Task to complete:
Without the pictures, output the lines of the material from the very first through the one that holds "a.data.foreach_set('color', [c for".

— start Data section —

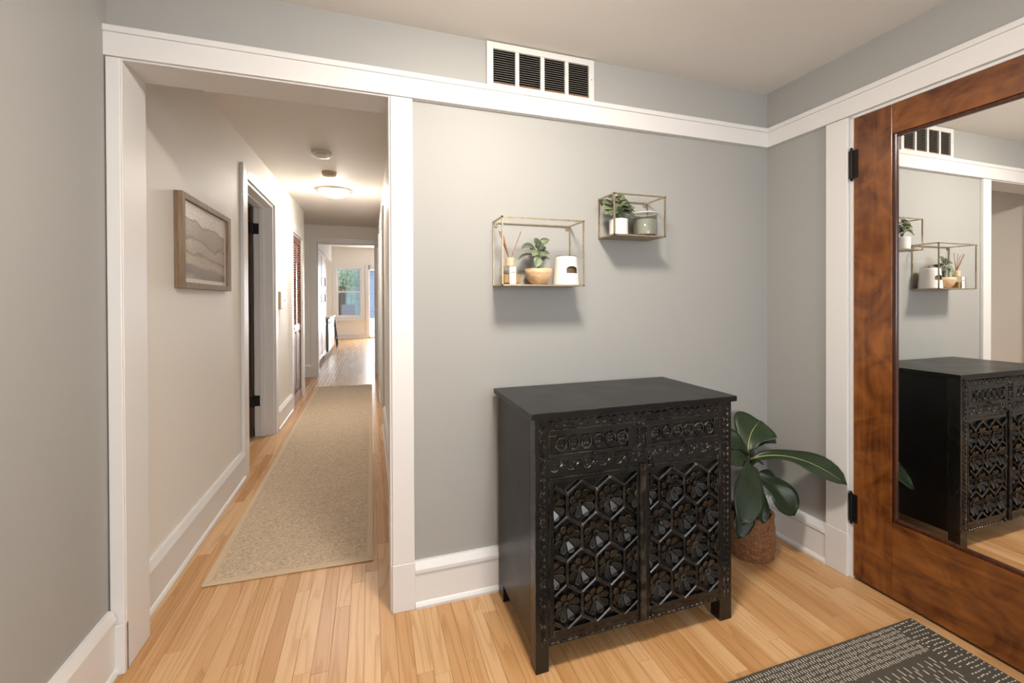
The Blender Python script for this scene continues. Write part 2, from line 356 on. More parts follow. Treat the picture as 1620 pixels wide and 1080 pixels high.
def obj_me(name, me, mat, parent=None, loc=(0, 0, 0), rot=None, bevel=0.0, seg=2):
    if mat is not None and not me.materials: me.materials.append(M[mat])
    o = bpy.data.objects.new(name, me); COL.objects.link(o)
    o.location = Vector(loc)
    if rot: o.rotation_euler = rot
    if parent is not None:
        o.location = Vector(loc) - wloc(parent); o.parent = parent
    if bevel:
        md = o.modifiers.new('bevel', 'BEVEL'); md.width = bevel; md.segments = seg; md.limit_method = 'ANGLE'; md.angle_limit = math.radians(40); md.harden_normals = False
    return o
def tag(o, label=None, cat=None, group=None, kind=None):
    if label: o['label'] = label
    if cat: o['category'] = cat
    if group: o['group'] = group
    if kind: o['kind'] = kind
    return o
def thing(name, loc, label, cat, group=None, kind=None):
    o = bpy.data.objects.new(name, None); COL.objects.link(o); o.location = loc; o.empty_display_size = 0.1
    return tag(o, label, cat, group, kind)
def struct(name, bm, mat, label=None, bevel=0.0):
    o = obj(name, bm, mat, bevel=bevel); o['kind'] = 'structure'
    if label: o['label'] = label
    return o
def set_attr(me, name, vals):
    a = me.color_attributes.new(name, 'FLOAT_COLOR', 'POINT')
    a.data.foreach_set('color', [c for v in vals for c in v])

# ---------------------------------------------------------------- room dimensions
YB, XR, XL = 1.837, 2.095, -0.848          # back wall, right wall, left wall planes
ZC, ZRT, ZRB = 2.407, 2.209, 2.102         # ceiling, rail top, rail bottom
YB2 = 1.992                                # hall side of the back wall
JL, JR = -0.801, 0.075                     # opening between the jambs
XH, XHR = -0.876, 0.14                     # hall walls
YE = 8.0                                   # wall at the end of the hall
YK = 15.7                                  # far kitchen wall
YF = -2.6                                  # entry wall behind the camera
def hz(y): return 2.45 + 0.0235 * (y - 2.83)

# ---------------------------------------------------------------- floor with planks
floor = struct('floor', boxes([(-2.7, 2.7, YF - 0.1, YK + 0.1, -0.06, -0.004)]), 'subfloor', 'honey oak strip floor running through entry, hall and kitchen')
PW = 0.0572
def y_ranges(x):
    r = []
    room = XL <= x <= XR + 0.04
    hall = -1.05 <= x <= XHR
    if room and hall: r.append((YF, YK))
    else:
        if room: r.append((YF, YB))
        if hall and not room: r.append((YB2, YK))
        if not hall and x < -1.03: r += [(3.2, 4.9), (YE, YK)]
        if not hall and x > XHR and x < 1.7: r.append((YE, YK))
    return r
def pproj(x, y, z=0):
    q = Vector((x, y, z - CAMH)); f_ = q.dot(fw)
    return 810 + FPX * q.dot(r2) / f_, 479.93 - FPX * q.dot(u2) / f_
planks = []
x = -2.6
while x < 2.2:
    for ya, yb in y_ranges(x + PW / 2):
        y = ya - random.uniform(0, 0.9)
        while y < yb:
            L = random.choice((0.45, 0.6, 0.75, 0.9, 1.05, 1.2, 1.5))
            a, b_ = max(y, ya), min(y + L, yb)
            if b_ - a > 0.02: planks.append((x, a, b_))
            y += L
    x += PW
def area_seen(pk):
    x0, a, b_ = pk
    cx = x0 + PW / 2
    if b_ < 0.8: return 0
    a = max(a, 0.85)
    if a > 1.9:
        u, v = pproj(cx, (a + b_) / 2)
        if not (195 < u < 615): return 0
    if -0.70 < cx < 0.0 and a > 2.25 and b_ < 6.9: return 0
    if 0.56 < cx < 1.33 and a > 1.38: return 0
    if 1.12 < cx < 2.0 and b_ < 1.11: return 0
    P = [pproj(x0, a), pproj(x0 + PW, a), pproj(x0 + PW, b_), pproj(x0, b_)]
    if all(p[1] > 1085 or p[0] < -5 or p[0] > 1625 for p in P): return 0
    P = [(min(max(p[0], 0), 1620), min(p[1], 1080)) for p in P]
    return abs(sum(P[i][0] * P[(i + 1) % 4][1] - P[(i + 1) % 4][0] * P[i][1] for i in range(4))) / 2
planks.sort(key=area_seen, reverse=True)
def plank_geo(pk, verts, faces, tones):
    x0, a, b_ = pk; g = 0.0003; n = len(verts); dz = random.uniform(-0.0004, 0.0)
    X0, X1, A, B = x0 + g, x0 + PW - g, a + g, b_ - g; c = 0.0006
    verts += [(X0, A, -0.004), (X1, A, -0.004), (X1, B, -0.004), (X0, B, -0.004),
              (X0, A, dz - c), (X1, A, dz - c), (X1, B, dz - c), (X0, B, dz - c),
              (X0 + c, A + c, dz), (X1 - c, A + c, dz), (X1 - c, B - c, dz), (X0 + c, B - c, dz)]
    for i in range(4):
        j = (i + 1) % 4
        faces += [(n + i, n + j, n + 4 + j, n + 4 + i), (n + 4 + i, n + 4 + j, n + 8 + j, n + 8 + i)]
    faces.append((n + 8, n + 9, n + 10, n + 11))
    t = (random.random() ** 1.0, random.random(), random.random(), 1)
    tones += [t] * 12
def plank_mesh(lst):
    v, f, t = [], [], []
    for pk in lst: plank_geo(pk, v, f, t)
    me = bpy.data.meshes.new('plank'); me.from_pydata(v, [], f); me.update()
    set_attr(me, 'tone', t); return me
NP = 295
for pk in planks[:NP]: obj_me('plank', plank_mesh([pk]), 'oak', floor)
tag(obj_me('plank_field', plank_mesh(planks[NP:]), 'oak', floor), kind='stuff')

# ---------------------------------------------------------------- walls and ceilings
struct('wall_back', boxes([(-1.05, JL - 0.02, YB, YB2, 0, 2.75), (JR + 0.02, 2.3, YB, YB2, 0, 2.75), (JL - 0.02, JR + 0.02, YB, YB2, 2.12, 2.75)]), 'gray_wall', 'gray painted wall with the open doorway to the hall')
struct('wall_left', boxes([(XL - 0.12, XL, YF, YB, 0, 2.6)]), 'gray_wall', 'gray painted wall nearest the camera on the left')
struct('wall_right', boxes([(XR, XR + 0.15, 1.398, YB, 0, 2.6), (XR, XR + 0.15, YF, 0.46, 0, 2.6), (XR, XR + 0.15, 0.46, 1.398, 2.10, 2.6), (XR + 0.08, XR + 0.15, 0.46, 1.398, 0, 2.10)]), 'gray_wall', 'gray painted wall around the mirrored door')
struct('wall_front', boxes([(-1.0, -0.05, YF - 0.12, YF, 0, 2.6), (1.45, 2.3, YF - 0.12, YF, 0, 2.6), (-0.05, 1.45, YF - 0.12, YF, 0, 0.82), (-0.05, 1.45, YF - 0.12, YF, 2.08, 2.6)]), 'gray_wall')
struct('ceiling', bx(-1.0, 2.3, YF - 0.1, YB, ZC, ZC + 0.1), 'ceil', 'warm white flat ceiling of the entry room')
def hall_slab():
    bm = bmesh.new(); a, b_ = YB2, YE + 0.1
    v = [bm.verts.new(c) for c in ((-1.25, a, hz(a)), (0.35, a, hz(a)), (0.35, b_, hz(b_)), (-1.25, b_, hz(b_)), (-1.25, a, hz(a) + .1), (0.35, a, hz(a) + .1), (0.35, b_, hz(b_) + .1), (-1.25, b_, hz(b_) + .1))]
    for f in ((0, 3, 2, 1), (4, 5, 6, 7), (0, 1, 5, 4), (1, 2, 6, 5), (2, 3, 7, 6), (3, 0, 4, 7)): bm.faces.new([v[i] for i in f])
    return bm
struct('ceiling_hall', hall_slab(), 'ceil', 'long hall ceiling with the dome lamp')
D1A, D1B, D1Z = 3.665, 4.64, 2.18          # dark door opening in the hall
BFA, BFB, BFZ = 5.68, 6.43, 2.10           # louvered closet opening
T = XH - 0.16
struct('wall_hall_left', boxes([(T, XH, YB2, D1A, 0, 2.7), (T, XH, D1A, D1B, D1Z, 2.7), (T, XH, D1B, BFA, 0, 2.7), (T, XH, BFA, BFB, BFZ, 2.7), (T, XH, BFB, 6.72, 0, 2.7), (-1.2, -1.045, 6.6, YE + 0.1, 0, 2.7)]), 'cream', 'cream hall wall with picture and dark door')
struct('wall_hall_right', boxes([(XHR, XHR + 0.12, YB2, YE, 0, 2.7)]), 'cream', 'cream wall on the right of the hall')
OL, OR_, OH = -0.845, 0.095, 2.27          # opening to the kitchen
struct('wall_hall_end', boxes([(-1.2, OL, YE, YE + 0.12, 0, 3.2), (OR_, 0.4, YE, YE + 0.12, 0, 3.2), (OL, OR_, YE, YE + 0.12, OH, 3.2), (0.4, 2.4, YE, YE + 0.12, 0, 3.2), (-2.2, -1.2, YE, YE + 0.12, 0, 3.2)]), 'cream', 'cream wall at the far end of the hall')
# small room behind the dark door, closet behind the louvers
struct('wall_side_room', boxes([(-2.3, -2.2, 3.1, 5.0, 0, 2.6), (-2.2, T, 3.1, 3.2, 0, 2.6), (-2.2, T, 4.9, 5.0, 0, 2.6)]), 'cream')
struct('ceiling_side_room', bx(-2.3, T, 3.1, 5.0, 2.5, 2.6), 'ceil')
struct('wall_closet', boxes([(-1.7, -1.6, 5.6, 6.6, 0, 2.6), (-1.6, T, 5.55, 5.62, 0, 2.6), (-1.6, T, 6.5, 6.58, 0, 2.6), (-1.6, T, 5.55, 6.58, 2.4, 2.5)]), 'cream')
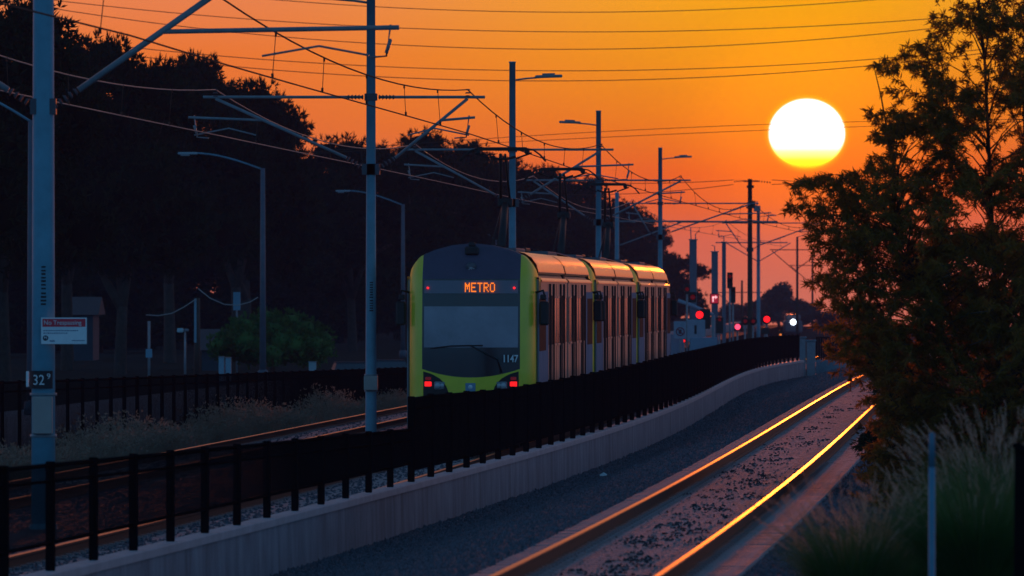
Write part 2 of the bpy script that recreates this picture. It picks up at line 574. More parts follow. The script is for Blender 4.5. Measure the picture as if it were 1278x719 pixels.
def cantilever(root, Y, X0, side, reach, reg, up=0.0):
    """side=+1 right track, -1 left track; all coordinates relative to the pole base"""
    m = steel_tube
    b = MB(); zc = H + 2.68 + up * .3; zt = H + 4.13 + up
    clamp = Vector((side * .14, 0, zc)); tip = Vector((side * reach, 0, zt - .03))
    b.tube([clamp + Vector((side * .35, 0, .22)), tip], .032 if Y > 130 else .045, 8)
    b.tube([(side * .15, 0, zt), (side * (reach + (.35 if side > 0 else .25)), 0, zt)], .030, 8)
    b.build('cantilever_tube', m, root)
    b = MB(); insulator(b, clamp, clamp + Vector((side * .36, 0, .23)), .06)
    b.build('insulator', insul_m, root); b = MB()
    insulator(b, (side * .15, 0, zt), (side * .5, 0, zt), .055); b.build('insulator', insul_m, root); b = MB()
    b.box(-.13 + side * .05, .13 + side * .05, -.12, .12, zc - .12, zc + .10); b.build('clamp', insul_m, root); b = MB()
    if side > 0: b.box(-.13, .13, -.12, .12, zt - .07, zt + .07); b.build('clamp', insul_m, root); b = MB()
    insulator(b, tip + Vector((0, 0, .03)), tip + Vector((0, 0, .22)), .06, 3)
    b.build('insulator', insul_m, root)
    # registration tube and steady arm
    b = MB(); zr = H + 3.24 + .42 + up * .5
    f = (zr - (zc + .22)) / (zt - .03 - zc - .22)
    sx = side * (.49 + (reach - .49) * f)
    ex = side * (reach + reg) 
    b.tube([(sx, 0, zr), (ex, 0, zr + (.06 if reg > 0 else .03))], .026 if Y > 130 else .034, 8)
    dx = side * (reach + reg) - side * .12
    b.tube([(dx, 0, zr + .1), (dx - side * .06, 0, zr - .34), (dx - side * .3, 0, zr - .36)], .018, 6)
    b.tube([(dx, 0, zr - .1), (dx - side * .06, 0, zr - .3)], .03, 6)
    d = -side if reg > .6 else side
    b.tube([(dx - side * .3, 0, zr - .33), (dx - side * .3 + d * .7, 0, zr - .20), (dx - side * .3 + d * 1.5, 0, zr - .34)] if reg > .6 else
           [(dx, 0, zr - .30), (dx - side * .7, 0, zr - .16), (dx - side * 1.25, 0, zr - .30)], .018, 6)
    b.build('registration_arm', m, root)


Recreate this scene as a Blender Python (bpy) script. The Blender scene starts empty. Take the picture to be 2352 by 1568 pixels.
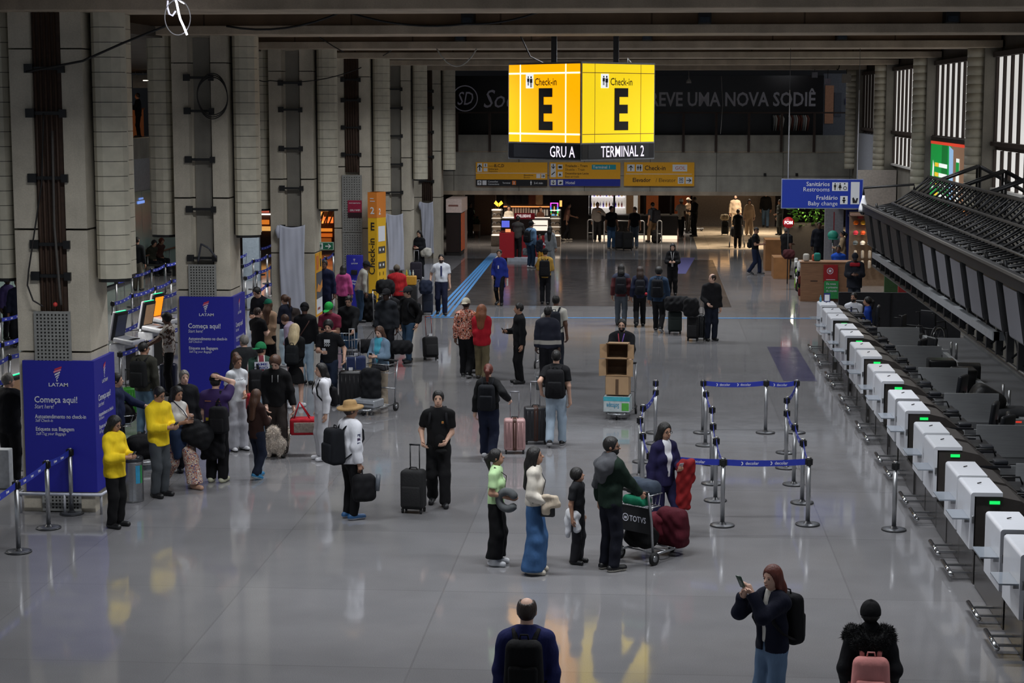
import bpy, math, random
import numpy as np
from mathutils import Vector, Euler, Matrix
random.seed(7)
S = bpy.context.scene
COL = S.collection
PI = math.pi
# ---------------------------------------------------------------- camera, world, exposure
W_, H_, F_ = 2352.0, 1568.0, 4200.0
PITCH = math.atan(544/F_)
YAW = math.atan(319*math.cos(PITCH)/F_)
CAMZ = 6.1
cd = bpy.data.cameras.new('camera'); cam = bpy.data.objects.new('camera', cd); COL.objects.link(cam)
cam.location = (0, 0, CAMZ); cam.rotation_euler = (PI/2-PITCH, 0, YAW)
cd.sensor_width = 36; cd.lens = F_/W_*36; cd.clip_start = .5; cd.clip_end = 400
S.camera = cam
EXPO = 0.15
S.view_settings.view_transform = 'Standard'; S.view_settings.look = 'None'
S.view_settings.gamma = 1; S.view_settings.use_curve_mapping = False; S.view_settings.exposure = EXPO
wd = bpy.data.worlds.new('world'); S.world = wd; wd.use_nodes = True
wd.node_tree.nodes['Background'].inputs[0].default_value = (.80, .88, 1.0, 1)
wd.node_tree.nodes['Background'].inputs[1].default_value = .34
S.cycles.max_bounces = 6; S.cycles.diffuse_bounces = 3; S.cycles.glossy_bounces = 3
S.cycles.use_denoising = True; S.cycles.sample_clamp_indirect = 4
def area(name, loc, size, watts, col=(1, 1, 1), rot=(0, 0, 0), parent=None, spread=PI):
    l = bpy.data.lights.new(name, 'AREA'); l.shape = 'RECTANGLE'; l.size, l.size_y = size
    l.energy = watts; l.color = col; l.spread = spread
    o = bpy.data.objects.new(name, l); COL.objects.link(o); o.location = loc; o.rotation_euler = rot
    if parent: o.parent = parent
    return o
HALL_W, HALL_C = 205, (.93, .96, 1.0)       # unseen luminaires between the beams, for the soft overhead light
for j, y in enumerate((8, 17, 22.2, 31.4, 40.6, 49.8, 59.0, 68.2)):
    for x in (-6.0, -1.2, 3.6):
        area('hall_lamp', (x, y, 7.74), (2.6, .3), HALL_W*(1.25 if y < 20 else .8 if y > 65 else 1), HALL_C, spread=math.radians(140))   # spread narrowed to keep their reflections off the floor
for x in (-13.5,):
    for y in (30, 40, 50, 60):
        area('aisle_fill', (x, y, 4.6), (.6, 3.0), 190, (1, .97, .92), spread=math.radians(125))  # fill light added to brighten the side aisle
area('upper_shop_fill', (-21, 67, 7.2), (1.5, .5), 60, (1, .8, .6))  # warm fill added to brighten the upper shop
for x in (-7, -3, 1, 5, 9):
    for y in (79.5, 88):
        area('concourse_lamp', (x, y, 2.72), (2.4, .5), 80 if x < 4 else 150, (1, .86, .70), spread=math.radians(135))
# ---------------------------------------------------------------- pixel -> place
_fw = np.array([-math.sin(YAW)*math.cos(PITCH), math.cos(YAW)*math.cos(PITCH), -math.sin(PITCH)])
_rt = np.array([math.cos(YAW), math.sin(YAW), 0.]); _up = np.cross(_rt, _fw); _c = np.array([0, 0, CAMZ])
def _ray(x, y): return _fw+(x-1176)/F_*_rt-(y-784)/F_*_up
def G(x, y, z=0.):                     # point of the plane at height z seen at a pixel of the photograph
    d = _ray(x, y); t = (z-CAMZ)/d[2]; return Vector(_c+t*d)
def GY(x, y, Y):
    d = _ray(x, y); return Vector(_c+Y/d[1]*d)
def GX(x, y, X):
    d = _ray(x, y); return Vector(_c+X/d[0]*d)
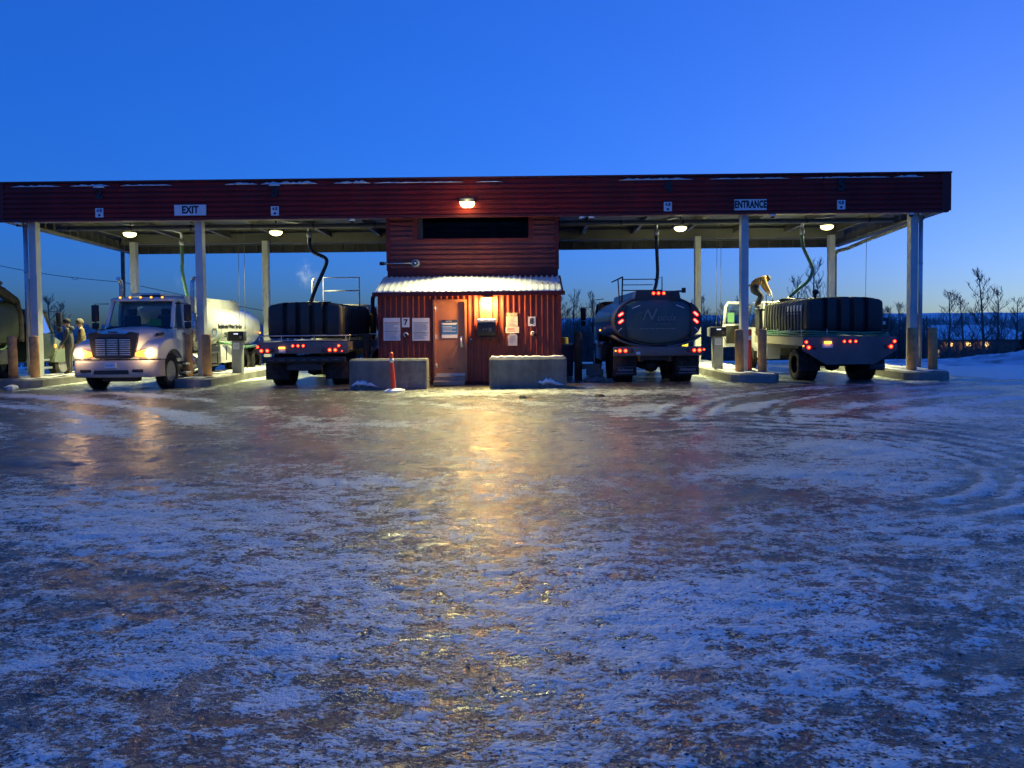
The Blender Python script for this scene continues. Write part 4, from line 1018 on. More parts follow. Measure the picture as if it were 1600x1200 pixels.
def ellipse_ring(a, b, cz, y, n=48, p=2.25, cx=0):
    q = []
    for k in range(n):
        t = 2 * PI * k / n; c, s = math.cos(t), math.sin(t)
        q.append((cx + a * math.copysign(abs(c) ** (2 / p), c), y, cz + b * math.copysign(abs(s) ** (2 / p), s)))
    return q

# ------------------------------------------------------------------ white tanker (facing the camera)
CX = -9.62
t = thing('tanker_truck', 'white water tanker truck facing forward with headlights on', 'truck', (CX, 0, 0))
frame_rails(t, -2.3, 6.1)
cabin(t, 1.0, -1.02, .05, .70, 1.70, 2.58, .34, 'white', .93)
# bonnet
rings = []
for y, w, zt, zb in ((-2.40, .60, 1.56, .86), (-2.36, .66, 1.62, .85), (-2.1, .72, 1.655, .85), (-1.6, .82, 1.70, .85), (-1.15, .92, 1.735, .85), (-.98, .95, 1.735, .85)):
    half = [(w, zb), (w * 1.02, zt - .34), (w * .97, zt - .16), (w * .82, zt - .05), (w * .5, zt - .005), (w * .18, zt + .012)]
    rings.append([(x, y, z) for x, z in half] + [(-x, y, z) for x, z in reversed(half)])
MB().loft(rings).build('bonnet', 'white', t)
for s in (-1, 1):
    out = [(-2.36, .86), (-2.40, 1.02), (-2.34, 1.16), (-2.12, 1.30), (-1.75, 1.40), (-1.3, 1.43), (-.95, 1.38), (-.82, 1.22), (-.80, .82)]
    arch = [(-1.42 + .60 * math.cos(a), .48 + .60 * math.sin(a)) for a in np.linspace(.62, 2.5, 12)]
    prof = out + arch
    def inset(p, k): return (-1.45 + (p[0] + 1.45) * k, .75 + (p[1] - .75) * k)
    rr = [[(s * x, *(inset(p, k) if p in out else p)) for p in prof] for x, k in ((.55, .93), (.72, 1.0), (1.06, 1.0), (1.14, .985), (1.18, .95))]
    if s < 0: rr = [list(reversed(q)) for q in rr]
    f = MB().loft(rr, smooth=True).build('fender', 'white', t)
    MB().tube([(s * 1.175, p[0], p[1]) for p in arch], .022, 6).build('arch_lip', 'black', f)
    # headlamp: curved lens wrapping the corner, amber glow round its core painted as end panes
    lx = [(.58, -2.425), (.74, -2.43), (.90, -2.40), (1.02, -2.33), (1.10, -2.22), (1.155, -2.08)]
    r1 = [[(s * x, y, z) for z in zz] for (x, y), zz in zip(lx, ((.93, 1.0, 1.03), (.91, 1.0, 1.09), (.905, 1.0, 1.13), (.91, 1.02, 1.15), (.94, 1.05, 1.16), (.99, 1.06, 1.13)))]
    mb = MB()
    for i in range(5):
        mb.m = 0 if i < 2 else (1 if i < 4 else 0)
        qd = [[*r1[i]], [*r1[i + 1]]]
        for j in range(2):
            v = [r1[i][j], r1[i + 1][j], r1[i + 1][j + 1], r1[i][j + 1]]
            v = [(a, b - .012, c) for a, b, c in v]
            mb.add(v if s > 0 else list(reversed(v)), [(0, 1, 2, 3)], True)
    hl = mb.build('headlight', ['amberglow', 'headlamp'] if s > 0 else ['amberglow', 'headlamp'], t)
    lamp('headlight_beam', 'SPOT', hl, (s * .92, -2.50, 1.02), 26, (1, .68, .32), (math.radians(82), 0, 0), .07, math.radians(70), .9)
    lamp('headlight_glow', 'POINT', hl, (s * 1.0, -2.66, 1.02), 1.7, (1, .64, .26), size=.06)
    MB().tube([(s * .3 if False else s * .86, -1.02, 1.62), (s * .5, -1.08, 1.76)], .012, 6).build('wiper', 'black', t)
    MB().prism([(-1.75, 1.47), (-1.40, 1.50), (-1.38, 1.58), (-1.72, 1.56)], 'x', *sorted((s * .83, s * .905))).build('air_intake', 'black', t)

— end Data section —

Complete output:
The Blender Python script for this scene continues. Write part 2, from line 356 on. More parts follow. Treat the picture as 1620 pixels wide and 1080 pixels high.
def obj_me(name, me, mat, parent=None, loc=(0, 0, 0), rot=None, bevel=0.0, seg=2):
    if mat is not None and not me.materials: me.materials.append(M[mat])
    o = bpy.data.objects.new(name, me); COL.objects.link(o)
    o.location = Vector(loc)
    if rot: o.rotation_euler = rot
    if parent is not None:
        o.location = Vector(loc) - wloc(parent); o.parent = parent
    if bevel:
        md = o.modifiers.new('bevel', 'BEVEL'); md.width = bevel; md.segments = seg; md.limit_method = 'ANGLE'; md.angle_limit = math.radians(40); md.harden_normals = False
    return o
def tag(o, label=None, cat=None, group=None, kind=None):
    if label: o['label'] = label
    if cat: o['category'] = cat
    if group: o['group'] = group
    if kind: o['kind'] = kind
    return o
def thing(name, loc, label, cat, group=None, kind=None):
    o = bpy.data.objects.new(name, None); COL.objects.link(o); o.location = loc; o.empty_display_size = 0.1
    return tag(o, label, cat, group, kind)
def struct(name, bm, mat, label=None, bevel=0.0):
    o = obj(name, bm, mat, bevel=bevel); o['kind'] = 'structure'
    if label: o['label'] = label
    return o
def set_attr(me, name, vals):
    a = me.color_attributes.new(name, 'FLOAT_COLOR', 'POINT')
    a.data.foreach_set('color', [c for v in vals for c in v])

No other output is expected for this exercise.